• _EXERCISE DIRECTIONS_
Copy exactly the lines of the material below that run from the one containing "Write the bpy" through the one containing "sc.camera = cam". Copy no other lines.
** START OF PROVIDED INFORMATION **
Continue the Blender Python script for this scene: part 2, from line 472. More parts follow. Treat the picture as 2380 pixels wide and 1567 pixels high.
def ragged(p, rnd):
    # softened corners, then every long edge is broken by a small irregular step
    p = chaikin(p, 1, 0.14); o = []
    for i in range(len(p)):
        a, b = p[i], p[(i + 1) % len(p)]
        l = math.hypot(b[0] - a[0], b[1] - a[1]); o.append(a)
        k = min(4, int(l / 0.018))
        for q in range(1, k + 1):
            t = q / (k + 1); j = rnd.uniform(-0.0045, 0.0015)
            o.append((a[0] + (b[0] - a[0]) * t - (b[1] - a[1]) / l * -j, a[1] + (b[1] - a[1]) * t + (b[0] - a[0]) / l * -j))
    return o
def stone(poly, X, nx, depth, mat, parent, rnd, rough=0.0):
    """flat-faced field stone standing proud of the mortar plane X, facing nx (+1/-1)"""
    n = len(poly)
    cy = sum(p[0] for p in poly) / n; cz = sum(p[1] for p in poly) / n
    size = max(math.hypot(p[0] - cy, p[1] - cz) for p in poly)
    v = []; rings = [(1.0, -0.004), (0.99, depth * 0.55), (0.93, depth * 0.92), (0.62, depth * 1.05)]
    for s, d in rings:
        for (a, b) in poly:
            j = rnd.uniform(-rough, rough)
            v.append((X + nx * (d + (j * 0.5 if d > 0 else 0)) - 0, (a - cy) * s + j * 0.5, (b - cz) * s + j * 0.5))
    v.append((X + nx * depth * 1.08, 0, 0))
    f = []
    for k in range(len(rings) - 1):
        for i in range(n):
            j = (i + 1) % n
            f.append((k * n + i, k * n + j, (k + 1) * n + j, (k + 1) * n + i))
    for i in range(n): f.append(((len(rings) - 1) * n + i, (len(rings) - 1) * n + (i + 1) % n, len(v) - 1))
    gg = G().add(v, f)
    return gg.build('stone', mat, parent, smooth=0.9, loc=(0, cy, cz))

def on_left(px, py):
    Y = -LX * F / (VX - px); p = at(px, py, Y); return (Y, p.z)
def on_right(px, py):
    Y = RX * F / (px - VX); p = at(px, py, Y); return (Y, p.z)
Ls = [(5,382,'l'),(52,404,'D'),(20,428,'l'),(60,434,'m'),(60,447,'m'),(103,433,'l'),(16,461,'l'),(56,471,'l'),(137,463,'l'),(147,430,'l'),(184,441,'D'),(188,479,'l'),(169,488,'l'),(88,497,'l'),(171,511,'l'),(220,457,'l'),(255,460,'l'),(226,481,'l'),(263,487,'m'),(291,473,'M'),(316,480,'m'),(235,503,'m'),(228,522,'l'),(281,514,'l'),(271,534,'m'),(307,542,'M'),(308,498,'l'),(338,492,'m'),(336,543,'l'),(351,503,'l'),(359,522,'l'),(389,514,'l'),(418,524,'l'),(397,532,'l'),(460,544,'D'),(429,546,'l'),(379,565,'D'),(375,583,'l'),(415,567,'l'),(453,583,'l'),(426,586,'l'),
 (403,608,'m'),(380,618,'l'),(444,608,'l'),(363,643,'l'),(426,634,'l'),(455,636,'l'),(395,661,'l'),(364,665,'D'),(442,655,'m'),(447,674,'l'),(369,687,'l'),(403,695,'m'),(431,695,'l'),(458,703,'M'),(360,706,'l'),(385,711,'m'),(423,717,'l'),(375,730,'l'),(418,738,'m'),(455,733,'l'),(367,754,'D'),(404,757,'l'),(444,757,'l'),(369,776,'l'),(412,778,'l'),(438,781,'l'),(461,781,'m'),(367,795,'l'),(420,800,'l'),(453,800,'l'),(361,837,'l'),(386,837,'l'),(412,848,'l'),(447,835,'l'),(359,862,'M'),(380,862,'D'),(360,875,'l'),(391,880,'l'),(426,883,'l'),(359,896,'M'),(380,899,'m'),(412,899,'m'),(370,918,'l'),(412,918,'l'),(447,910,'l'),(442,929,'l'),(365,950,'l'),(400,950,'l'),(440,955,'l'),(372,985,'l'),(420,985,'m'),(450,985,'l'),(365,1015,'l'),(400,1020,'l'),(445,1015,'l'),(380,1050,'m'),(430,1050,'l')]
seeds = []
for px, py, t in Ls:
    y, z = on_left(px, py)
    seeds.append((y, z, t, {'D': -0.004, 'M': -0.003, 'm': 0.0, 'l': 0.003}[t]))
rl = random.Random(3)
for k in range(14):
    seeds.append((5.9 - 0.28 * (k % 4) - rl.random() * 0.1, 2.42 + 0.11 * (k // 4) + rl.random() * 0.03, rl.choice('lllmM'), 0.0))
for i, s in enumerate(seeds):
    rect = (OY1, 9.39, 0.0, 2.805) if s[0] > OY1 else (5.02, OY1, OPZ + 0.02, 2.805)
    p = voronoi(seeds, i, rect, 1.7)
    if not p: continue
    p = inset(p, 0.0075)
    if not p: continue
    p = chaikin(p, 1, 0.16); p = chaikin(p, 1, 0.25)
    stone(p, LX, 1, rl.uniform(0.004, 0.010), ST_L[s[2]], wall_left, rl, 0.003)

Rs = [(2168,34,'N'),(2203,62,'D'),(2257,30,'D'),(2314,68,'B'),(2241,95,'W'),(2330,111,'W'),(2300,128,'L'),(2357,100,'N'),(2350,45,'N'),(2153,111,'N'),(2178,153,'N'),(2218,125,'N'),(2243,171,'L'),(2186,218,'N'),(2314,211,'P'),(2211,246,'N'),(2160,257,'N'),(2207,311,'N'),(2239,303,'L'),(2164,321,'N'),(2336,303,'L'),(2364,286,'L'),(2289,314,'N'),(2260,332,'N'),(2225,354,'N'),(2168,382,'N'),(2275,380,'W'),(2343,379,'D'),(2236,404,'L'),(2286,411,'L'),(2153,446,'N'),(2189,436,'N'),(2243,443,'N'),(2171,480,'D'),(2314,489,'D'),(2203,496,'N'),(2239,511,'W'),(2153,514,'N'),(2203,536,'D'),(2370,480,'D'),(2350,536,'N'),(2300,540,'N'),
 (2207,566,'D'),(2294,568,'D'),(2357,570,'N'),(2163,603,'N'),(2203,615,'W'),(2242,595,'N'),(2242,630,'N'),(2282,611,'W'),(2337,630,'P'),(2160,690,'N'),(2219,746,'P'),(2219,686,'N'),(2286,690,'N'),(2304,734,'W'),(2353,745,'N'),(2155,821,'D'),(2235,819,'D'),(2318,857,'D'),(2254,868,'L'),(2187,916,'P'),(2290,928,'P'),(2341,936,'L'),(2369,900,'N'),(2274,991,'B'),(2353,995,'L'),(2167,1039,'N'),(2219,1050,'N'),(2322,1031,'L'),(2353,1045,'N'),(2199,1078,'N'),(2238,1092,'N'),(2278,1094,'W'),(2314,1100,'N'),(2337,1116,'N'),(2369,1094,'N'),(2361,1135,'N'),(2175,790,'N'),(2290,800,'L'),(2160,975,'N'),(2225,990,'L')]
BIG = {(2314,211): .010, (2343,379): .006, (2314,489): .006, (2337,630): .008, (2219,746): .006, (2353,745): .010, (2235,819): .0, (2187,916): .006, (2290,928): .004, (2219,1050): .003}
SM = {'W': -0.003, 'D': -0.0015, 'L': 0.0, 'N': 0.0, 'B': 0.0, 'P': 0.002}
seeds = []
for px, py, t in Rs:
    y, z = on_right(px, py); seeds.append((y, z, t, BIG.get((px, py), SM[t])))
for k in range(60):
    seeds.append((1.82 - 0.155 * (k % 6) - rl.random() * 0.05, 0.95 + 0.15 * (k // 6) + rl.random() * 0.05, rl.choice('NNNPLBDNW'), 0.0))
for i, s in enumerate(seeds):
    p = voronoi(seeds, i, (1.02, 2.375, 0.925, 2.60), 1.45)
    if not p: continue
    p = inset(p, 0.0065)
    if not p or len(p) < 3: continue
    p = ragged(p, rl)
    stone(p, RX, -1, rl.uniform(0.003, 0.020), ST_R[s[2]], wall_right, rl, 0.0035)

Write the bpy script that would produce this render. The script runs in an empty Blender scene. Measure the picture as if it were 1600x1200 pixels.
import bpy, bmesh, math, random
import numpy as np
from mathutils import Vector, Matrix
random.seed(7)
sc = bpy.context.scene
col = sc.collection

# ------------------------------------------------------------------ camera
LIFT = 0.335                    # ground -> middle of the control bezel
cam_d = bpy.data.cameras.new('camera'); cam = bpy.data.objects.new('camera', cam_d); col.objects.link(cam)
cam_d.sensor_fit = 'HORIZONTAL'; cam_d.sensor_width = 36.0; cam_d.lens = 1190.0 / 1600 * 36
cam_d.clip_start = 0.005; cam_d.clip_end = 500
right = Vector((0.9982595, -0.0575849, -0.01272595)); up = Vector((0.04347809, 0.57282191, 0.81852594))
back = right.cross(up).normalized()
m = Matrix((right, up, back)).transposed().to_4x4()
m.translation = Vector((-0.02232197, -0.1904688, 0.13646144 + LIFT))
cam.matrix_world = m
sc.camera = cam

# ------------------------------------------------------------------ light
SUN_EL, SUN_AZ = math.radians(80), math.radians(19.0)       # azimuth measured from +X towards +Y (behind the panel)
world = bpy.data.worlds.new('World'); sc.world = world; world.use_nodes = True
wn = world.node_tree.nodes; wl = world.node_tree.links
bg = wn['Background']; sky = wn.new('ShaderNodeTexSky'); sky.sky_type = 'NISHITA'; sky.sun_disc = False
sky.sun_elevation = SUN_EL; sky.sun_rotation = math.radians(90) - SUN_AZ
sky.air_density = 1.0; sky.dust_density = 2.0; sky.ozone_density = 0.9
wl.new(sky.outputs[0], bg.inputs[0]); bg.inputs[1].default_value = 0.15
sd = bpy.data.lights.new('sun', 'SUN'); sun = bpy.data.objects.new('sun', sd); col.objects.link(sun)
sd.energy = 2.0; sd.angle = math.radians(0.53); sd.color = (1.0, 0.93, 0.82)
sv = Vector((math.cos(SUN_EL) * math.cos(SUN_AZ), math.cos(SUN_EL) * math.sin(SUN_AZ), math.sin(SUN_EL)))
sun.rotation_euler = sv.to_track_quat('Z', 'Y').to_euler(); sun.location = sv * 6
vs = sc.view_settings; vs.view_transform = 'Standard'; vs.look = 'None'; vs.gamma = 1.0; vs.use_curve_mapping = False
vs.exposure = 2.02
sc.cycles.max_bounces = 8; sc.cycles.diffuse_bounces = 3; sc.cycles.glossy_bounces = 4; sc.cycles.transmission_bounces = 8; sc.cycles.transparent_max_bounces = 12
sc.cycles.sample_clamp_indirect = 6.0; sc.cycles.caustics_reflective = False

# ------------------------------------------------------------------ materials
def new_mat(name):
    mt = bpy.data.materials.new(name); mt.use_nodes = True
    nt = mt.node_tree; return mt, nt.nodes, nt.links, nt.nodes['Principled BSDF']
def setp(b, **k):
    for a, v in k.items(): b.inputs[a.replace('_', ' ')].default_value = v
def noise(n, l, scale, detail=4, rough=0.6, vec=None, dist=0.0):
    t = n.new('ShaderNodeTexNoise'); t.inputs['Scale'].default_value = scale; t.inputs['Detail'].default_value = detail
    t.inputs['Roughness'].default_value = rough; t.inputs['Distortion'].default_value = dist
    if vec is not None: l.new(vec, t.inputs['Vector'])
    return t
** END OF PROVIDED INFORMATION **
• _EXERCISE RESPONSE_
Write the bpy script that would produce this render. The script runs in an empty Blender scene. Measure the picture as if it were 1600x1200 pixels.
import bpy, bmesh, math, random
import numpy as np
from mathutils import Vector, Matrix
random.seed(7)
sc = bpy.context.scene
col = sc.collection

# ------------------------------------------------------------------ camera
LIFT = 0.335                    # ground -> middle of the control bezel
cam_d = bpy.data.cameras.new('camera'); cam = bpy.data.objects.new('camera', cam_d); col.objects.link(cam)
cam_d.sensor_fit = 'HORIZONTAL'; cam_d.sensor_width = 36.0; cam_d.lens = 1190.0 / 1600 * 36
cam_d.clip_start = 0.005; cam_d.clip_end = 500
right = Vector((0.9982595, -0.0575849, -0.01272595)); up = Vector((0.04347809, 0.57282191, 0.81852594))
back = right.cross(up).normalized()
m = Matrix((right, up, back)).transposed().to_4x4()
m.translation = Vector((-0.02232197, -0.1904688, 0.13646144 + LIFT))
cam.matrix_world = m
sc.camera = cam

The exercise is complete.